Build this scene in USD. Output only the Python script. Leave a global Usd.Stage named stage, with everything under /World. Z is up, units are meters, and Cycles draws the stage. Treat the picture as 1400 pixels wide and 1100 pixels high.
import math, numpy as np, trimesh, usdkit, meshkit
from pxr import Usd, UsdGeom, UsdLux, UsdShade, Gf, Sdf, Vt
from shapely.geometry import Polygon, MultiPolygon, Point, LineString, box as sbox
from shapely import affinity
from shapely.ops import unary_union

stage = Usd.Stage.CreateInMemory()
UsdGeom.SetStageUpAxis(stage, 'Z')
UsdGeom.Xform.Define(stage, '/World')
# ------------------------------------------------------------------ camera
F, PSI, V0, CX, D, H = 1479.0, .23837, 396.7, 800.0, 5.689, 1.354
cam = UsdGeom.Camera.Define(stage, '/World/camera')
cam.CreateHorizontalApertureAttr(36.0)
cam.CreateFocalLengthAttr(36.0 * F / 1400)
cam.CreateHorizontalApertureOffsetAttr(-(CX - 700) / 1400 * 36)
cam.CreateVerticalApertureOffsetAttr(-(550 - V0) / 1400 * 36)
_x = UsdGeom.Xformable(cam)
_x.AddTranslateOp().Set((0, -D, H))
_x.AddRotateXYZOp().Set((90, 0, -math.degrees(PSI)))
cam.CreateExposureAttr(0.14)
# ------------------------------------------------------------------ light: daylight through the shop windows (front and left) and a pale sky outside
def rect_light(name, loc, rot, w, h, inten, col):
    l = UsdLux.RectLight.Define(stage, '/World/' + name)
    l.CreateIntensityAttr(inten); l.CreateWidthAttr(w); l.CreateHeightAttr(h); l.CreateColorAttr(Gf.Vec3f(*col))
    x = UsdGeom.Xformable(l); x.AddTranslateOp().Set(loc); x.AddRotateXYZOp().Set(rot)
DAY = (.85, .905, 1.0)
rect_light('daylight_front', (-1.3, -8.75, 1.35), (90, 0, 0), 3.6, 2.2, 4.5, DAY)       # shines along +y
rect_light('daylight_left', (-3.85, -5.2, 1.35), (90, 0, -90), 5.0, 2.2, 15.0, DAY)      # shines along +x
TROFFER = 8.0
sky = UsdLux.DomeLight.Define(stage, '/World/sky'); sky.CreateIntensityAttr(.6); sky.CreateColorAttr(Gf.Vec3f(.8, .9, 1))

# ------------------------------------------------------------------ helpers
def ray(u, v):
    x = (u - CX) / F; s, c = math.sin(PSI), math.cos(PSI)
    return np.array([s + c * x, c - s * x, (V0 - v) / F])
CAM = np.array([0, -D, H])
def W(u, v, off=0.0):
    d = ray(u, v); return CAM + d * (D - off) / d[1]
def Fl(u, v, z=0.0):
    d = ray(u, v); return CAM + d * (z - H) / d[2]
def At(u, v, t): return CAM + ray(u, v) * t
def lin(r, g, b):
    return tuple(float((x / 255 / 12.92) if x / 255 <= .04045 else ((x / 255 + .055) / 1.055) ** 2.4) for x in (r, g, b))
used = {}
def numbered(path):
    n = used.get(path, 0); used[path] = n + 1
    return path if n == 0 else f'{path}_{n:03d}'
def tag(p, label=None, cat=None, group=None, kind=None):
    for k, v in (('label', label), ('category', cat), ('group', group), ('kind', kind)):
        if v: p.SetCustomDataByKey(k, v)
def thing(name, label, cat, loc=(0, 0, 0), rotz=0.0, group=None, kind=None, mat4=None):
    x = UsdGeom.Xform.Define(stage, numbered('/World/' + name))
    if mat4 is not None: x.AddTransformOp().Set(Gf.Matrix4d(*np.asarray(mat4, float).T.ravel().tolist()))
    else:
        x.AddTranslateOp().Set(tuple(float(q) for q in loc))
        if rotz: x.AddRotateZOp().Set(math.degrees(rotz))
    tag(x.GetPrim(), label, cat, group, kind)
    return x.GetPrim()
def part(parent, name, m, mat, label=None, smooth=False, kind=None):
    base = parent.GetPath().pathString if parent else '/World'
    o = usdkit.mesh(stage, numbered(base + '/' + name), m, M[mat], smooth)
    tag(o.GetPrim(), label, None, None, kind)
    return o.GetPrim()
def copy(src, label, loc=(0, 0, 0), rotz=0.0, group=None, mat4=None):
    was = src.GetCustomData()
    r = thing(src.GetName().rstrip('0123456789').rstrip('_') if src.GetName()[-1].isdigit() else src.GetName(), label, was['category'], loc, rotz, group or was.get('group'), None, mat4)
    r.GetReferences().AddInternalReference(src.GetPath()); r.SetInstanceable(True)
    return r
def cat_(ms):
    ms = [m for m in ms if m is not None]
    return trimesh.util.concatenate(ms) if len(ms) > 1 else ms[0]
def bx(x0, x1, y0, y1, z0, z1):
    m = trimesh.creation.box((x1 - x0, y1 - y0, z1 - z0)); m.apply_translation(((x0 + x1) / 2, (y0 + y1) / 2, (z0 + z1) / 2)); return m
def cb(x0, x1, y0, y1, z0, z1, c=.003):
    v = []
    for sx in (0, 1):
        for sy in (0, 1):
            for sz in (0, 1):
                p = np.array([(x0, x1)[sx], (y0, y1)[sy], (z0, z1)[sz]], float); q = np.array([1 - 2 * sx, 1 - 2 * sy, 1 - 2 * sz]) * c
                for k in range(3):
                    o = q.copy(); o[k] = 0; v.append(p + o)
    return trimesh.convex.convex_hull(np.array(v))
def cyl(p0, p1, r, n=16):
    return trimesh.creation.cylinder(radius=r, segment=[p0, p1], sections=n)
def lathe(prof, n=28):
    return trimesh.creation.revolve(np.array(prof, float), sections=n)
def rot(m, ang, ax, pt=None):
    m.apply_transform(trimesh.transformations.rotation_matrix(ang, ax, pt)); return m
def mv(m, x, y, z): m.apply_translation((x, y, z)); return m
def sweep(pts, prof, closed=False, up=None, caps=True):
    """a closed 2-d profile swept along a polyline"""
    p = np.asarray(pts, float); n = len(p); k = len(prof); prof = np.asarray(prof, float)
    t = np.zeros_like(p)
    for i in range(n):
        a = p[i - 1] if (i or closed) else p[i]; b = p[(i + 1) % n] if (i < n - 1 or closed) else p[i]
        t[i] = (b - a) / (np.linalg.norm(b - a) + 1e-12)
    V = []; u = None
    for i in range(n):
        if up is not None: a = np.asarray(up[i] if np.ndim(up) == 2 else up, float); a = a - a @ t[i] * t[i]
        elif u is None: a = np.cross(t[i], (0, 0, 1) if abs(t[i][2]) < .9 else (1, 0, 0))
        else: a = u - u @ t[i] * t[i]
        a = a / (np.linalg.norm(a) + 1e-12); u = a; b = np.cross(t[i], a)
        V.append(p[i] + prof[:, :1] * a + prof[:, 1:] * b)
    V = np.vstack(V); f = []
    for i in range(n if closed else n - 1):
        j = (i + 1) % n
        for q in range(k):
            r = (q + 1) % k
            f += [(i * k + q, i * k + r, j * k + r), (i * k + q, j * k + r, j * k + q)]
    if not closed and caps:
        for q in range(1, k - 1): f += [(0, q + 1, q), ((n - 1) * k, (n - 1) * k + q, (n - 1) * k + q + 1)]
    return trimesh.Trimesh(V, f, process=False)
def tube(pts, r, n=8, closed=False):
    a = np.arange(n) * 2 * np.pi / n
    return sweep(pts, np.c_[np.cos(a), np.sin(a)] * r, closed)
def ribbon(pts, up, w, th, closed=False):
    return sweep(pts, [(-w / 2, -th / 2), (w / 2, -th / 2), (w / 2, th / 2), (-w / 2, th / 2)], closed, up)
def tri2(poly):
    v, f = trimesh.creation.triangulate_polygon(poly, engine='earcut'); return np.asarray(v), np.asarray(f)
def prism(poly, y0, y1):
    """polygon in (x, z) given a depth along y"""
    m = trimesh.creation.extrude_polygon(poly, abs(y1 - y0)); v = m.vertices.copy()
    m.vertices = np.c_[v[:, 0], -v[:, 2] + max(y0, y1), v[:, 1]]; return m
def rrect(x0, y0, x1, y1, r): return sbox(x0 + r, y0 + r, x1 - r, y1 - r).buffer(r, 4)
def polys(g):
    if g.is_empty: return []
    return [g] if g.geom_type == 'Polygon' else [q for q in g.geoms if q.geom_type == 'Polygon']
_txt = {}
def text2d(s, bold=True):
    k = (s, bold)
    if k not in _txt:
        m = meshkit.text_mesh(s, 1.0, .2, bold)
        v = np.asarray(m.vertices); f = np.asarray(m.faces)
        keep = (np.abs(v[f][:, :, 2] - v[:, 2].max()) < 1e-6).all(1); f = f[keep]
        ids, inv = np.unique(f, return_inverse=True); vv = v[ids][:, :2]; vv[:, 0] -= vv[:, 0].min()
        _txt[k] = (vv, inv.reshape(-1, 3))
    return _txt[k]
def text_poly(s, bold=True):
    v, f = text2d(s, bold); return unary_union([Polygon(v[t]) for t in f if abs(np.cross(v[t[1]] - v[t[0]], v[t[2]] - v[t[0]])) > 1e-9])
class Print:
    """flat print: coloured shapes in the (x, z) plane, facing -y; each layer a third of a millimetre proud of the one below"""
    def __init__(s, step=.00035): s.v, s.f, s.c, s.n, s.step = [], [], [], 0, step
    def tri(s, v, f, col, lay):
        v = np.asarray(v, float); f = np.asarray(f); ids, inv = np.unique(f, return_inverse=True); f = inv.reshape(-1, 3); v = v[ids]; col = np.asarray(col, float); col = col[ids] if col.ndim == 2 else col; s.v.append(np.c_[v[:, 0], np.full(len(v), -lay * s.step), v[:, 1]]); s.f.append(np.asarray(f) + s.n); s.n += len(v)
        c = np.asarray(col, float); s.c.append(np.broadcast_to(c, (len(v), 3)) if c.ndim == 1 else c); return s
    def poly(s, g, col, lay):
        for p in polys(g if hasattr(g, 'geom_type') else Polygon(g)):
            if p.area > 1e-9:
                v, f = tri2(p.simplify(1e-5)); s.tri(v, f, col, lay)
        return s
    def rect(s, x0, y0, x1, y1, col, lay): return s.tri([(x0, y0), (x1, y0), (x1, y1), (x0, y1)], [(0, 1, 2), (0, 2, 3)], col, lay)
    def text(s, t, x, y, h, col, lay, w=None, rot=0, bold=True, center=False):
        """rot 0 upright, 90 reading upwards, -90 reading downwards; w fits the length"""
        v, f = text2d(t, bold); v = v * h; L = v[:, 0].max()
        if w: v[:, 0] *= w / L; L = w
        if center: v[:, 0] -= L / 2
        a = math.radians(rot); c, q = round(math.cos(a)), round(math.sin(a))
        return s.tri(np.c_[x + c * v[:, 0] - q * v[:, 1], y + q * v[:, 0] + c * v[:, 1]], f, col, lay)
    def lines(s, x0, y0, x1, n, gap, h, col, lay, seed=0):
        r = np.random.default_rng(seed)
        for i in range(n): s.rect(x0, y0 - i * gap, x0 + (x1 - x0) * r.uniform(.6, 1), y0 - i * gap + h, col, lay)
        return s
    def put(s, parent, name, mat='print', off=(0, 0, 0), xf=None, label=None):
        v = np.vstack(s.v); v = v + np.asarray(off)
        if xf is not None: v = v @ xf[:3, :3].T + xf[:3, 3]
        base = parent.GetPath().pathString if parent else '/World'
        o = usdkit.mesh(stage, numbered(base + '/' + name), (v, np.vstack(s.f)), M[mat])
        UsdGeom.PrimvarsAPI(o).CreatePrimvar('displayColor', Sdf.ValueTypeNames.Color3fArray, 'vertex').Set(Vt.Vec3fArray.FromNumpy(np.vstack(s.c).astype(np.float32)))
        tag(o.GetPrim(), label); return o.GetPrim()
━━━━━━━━
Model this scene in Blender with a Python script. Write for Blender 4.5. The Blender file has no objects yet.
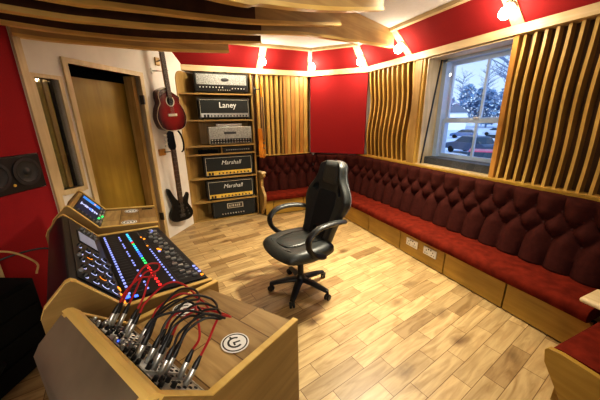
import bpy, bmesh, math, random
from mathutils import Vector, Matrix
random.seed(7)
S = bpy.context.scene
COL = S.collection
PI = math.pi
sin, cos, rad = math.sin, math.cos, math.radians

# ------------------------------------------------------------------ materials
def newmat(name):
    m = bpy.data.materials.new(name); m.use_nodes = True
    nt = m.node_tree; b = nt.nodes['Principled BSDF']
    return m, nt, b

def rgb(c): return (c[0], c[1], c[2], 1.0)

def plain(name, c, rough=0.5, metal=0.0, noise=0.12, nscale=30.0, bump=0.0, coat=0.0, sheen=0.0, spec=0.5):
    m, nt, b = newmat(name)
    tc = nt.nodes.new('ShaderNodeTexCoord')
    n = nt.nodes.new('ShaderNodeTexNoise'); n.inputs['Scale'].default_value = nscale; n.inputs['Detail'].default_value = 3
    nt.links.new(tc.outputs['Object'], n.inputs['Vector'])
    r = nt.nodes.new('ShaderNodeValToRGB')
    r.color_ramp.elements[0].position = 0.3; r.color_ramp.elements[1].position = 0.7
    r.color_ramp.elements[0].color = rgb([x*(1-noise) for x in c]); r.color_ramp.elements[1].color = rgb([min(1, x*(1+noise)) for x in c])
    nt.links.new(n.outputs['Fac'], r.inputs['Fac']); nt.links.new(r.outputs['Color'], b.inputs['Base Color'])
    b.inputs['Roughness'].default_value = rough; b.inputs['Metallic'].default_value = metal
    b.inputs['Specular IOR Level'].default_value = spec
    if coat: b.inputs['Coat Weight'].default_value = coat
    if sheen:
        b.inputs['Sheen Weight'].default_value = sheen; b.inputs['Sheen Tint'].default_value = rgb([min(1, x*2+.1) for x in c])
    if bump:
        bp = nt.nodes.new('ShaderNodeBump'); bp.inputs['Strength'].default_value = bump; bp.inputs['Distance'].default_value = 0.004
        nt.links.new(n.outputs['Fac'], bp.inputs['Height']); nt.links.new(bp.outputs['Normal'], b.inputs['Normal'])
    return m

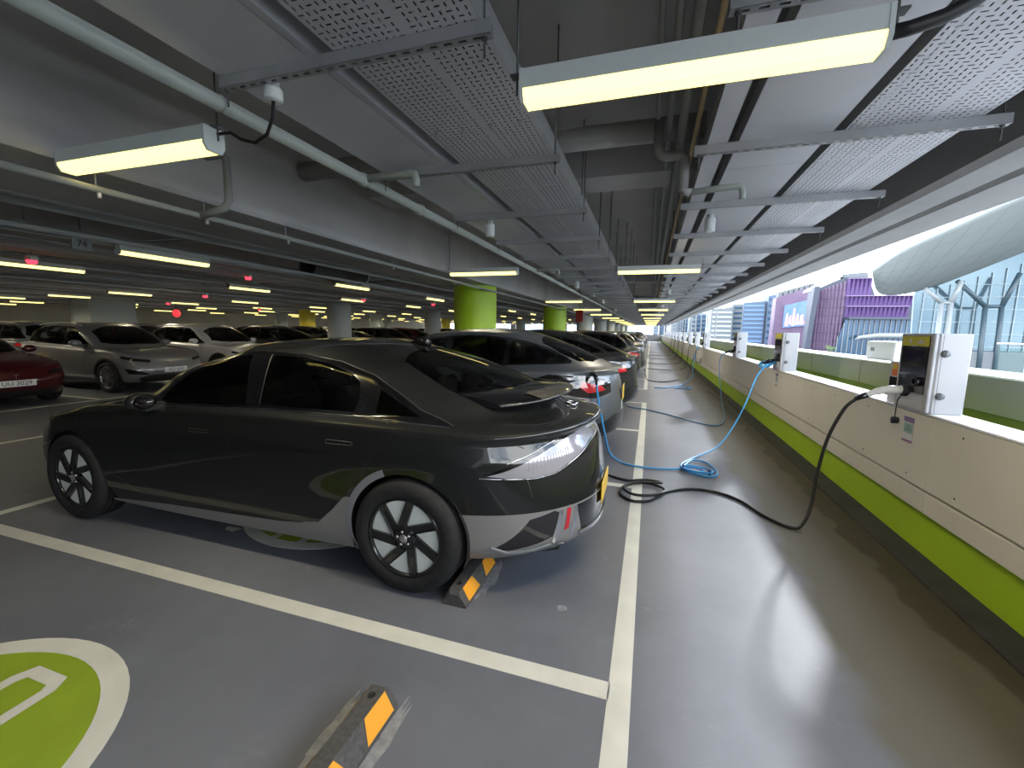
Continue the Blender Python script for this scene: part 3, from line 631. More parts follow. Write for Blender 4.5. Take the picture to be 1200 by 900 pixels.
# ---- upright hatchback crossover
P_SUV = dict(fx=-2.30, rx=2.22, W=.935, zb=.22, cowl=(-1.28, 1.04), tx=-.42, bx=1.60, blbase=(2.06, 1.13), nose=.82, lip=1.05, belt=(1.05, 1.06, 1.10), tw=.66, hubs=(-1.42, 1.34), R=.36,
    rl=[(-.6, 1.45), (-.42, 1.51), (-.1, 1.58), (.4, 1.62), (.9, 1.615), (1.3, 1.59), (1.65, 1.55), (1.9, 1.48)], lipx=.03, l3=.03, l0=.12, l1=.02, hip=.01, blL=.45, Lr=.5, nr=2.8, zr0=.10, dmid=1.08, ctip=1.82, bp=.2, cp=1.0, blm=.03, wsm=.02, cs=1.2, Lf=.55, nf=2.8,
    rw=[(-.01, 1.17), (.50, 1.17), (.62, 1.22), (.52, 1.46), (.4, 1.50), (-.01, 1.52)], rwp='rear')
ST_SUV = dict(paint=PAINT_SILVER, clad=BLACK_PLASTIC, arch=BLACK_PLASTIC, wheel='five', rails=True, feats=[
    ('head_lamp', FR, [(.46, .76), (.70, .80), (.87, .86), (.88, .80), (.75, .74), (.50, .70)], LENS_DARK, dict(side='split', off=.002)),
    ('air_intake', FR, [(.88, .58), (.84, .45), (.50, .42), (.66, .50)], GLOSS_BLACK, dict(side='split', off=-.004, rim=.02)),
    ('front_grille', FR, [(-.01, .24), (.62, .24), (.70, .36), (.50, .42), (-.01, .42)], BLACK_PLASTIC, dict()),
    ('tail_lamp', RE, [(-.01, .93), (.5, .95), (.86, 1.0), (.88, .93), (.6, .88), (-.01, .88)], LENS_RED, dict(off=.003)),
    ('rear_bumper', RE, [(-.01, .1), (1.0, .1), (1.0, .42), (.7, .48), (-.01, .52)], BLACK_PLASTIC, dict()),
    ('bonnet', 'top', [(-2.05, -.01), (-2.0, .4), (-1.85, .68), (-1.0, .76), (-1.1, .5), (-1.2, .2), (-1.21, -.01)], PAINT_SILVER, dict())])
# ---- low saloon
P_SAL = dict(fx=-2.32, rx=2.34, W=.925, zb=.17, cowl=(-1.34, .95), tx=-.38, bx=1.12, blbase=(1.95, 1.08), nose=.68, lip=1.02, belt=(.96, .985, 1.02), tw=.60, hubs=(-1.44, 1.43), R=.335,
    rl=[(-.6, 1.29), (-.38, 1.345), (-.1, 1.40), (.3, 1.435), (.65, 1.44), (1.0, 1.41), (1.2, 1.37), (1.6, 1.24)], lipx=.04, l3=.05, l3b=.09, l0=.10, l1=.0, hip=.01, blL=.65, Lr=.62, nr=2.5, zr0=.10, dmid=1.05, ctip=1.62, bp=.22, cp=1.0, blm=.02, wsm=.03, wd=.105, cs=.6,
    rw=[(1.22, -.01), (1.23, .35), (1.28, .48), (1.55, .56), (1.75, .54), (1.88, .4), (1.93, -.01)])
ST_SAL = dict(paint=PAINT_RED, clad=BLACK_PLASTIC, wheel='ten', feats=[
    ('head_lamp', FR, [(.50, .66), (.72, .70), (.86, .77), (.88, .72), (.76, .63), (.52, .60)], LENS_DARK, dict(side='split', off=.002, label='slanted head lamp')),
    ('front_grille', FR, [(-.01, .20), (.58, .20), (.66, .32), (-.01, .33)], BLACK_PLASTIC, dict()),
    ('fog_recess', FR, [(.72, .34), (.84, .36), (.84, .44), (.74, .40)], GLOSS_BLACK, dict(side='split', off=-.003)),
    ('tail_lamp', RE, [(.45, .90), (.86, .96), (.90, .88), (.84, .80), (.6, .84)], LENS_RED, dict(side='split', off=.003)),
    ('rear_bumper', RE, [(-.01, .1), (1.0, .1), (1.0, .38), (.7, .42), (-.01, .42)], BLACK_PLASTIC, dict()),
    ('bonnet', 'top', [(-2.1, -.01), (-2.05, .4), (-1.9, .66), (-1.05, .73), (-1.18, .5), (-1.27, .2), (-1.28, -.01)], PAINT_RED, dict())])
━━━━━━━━
▶ _GIVEN REQUEST_: Copy exactly the lines from the line with "Build this scene" up to and including the line with "from shapely.ops import unary_union", and no other lines.

▶ _THE ANSWER_:
Build this scene in USD. Output only the Python script. Leave a global Usd.Stage named stage, with everything under /World. Z is up, units are meters, and Cycles draws the stage. Treat the picture as 1400 pixels wide and 1100 pixels high.
import math, numpy as np, trimesh, usdkit, meshkit
from pxr import Usd, UsdGeom, UsdLux, UsdShade, Gf, Sdf, Vt
from shapely.geometry import Polygon, MultiPolygon, Point, LineString, box as sbox
from shapely import affinity
from shapely.ops import unary_union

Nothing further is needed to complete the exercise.